Entries from a dataset:
----------------

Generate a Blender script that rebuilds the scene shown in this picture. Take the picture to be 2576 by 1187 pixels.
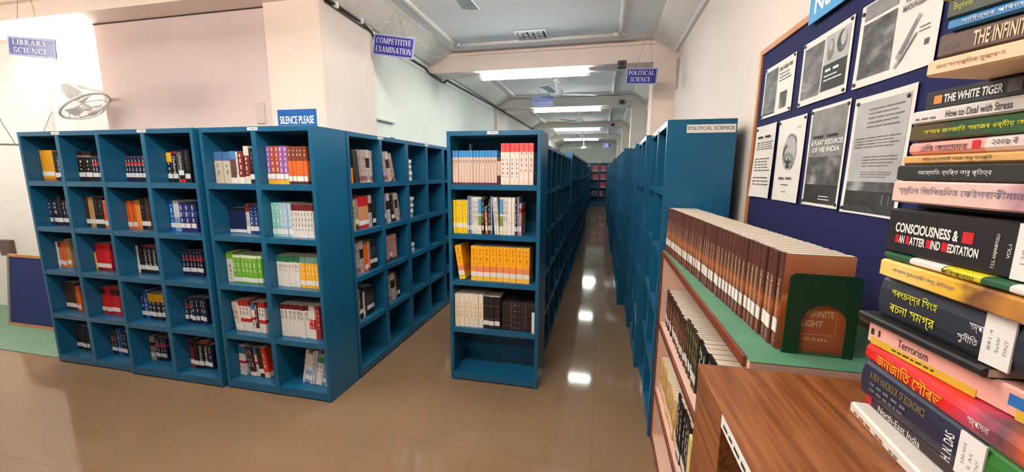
import bpy, bmesh, math, random
from mathutils import Vector, Matrix
D = bpy.data
COL = bpy.context.scene.collection
for o in list(D.objects): D.objects.remove(o)
PI = math.pi
SC = 0.87                       # everything is laid out in a convenient unit, then brought to true size at the end
# ------------------------------------------------------------------ camera, world, exposure
FPX, YAW, PITCH, ROLL, CAMH = 989.46, -0.22406, -0.16002, 0.00569, 1.68
cy_, sy_, cp_, sp_ = math.cos(YAW), math.sin(YAW), math.cos(PITCH), math.sin(PITCH)
_f = Vector((sy_*cp_, cy_*cp_, sp_)); _r0 = Vector((cy_, -sy_, 0)); _u0 = _r0.cross(_f)
_r = math.cos(ROLL)*_r0 + math.sin(ROLL)*_u0; _u = -math.sin(ROLL)*_r0 + math.cos(ROLL)*_u0
cam = D.objects.new('camera', D.cameras.new('camera')); COL.objects.link(cam)
cam.data.sensor_width = 36; cam.data.sensor_fit = 'HORIZONTAL'; cam.data.lens = FPX/2576*36
cam.data.clip_start = 0.02; cam.data.clip_end = 100
cam.matrix_world = Matrix(((_r.x,_u.x,-_f.x,0),(_r.y,_u.y,-_f.y,0),(_r.z,_u.z,-_f.z,CAMH*SC),(0,0,0,1)))
S = bpy.context.scene; S.camera = cam
w = D.worlds.new('world'); S.world = w; w.use_nodes = True
w.node_tree.nodes['Background'].inputs[0].default_value = (.8,.85,.9,1); w.node_tree.nodes['Background'].inputs[1].default_value = .1
S.view_settings.view_transform = 'Standard'; S.view_settings.look = 'None'
S.view_settings.exposure = 2.75; S.view_settings.gamma = 1
S.cycles.max_bounces = 8; S.cycles.diffuse_bounces = 4; S.cycles.glossy_bounces = 3
S.cycles.sample_clamp_indirect = 4
TUBE_NEAR, TUBE_AISLE, TUBE_SIDE, TUBE_LEFT, TUBE_BACK, FILL_BAY = 15.0, 10.5, 18.0, 8.0, 12.0, 7.5      # strength of the fluorescent tubes and the added fill tubes
WARM, COOL = (1.0,.94,.88), (.96,1.0,.98)
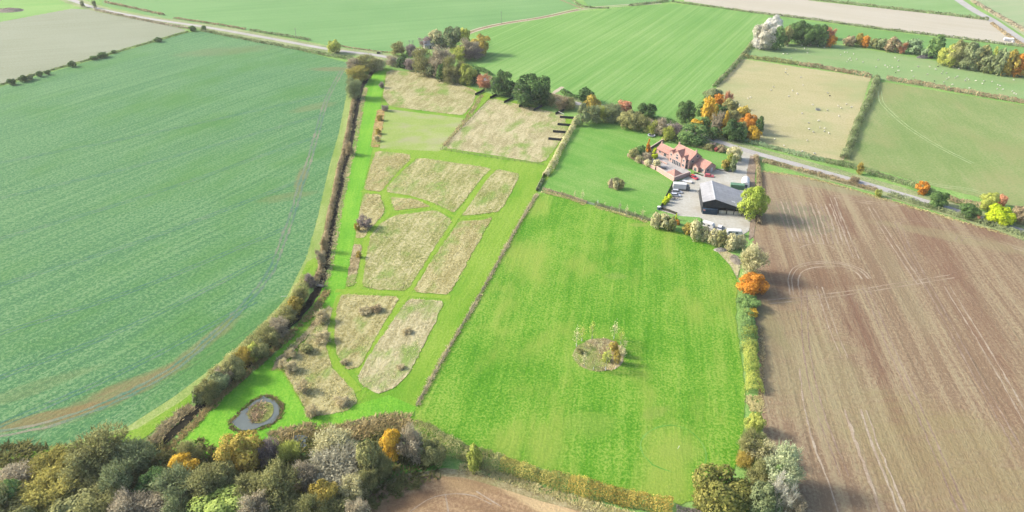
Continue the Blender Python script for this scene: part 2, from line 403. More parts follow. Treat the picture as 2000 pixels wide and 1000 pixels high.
def tree(cx, yt, yb, wpx, kind, col, label, group=None, name=None, cat='tree'):
    global tree_n; tree_n += 1
    x, y, r, a = solve(cx, yt, yb, wpx)
    fine = wpx > 34
    P = proto(kind, fine); me, tm = P[tree_n % len(P)]
    nm = name or {'d': 'broadleaf_tree', 'a': 'sparse_tree', 'b': 'bare_tree', 'c': 'upright_tree'}[kind]
    e = empty(nm, x, y, 0, rng.uniform(0, 6.28)); tag(e, label, cat, group)
    lo, hi = PAL[col]
    for m, n_, mt in ((me, 'crown', leaf_mat(lo, hi)), (tm, 'trunk', pale_bark if kind == 'b' else bark)):
        o = bpy.data.objects.new(n_, m); link(o, e); o.scale = (r, r, a)
        o.material_slots[0].link = 'OBJECT'; o.material_slots[0].material = mt
    return e
def tree_group(items, where, group, noun='tree', cat='tree', order='left', key=lambda t: t[0], name=None, wide=1.0):
    """items (cx, ytop, ybottom, width, kind, colour[, label]); labels count along the group"""
    it = sorted(items, key=key)
    for i, t in enumerate(it):
        lab = t[6] if len(t) > 6 else f"{LOOK[t[5]]} {noun}, {ORD[i]} from the {order} {where}"
        tree(t[0], t[1], t[2], t[3]*wide, t[4], t[5], lab, group, name, cat)
def hedge_mesh(path, width, height, leaf, dens=1.0, gaps=()):
    """leaf cards through a hedge-shaped body along a ground path (metres)"""
    c = catmull(path, 1.0); seg = np.linalg.norm(np.diff(c, axis=0), axis=1); L = seg.sum()
    N = int(L*(width+2*height)*1.5*dens/(leaf*leaf)); N = min(N, 60000)
    u = rng.random(N)*(len(c)-1.001); i = u.astype(int); f = (u-i)[:, None]
    p = c[i]*(1-f)+c[i+1]*f; d = c[i+1]-c[i]; d /= np.linalg.norm(d, axis=1)[:, None]+1e-9; nrm = np.stack([-d[:, 1], d[:, 0]], 1)
    ph = rng.uniform(0, 6.28, 6)
    s = u/len(c)*L
    hv = 1+0.10*np.sin(s*0.83+ph[0])+0.14*np.sin(s*0.29+ph[1]+1.3*np.sin(s*0.11))+0.08*np.sin(s*2.3+ph[2]); wv = 1+0.10*np.sin(s*0.7+ph[3])+0.12*np.sin(s*0.23+ph[4])
    th = rng.uniform(0, math.pi, N); rr = rng.uniform(0.75, 1.05, N)
    lx = np.cos(th)*rr*width/2*wv; lz = np.abs(np.sin(th))**0.7*rr*height*hv
    jag = rng.normal(size=N)*0.09*height
    X = p+nrm*lx[:, None]; V0 = np.stack([X[:, 0], X[:, 1], np.maximum(lz+jag, 0.05)], 1)
    Nn = np.stack([nrm[:, 0]*np.cos(th), nrm[:, 1]*np.cos(th), np.sin(th)+0.15], 1)+rng.normal(size=(N, 3))*0.5
    ct = 0.5+0.32*np.sin(s*0.33+ph[5])+0.25*np.sin(s*1.1+ph[2])
    tint = np.clip(0.6*ct+0.4*rng.random(N), 0, 1)
    V, F = cards(V0, Nn, leaf*rng.uniform(0.7, 1.4, N), 1.1); return V, F, tint
def hedge(px, width, height, col, label, group=None, name='hedge', cat='hedge', dens=1.0):
    path = GP(px); yy = np.mean([p[1] for p in px]); leaf = max(0.26, 1.5/(SC(yy)*0.512)*0.62)
    V, F, t = hedge_mesh(path, width, height, leaf, dens)
    return tag(mesh_np(name, V, F, leaf_mat(*PAL[col]), t), label, cat, group)
def tuft_mesh(poly, dens, h, wid, lean=1.3):
    poly = np.array(poly); mn = poly.min(0); mx = poly.max(0); A = (mx-mn).prod(); N = int(A*dens)
    p = rng.uniform(mn, mx, (N, 2)); p = p[inside(p, poly)]
    n = len(p); big = 0.5+0.5*np.sin(p[:, 0]*0.33+1.3*np.sin(p[:, 1]*0.21))*np.sin(p[:, 1]*0.27+np.sin(p[:, 0]*0.4))
    fine_ = 0.5+0.5*np.sin(p[:, 0]*1.7+2*np.sin(p[:, 1]*1.1))*np.sin(p[:, 1]*1.9)
    hh = h*(0.45+0.5*big+0.35*fine_)*rng.uniform(0.6, 1.3, n)
    m = 4; b = np.repeat(np.concatenate([p, np.zeros((n, 1))], 1), m, 0); b[:, :2] += rng.normal(size=(n*m, 2))*wid*0.5
    az = rng.uniform(0, 6.28, n*m); sp = lean*rng.uniform(0.6, 1.8, n*m)
    d = np.stack([np.cos(az)*sp, np.sin(az)*sp, np.ones(n*m)], 1); d *= (np.repeat(hh, m)/np.sqrt(1+0.5*sp*sp))[:, None]
    V, F = blades(b, d, np.full(n*m, wid)*rng.uniform(0.7, 1.4, n*m), 0.75)
    tint = np.clip(np.repeat(0.4*big+0.25*fine_-0.05+rng.random(n)*0.5, m)+rng.normal(size=n*m)*0.06, 0, 1)
    return V, F, tint
_sw = {}
def sward(lo, hi):
    k = (lo, hi)
    if k not in _sw:
        def md(a, b, f): return "%02x%02x%02x" % tuple(int(int(a[i:i+2], 16)*(1-f)+int(b[i:i+2], 16)*f) for i in (0, 2, 4))
        _sw[k] = field_mat("dry_sward", (md(lo, hi, 0.15), md(lo, hi, 0.66), md(lo, hi, 1.08)), pdir((960, 340), (700, 745)), 0.07, (0.07, 0.38), (0.55, 0.75, 0.5), 0.9, bump=1.0, alt="92b658", altw=0.85)
    return _sw[k]
def tufts(name, px, dens, h, wid, lo, hi, label, cat, world=False, smooth=3.0):
    poly = chaikin(px if world else GP(px))
    if name == 'long_grass': sheet('meadow_sward', poly, sward(lo, hi), 4, world=True, wob=0.15)
    V, F, t = tuft_mesh(poly, dens*0.75, h*0.8, wid)
    if len(F) == 0: return None
    return tag(mesh_np(name, V, F, leaf_mat(lo, hi, 'long_grass', 0.35), t), label, cat, kind='stuff')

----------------

» What is needed: Collect, from the material above, every line containing the word "script".

» The output:
Generate a Blender script that rebuilds the scene shown in this picture. Take the picture to be 2576 by 1187 pixels.
Continue the Blender Python script for this scene: part 2, from line 403. More parts follow. Treat the picture as 2000 pixels wide and 1000 pixels high.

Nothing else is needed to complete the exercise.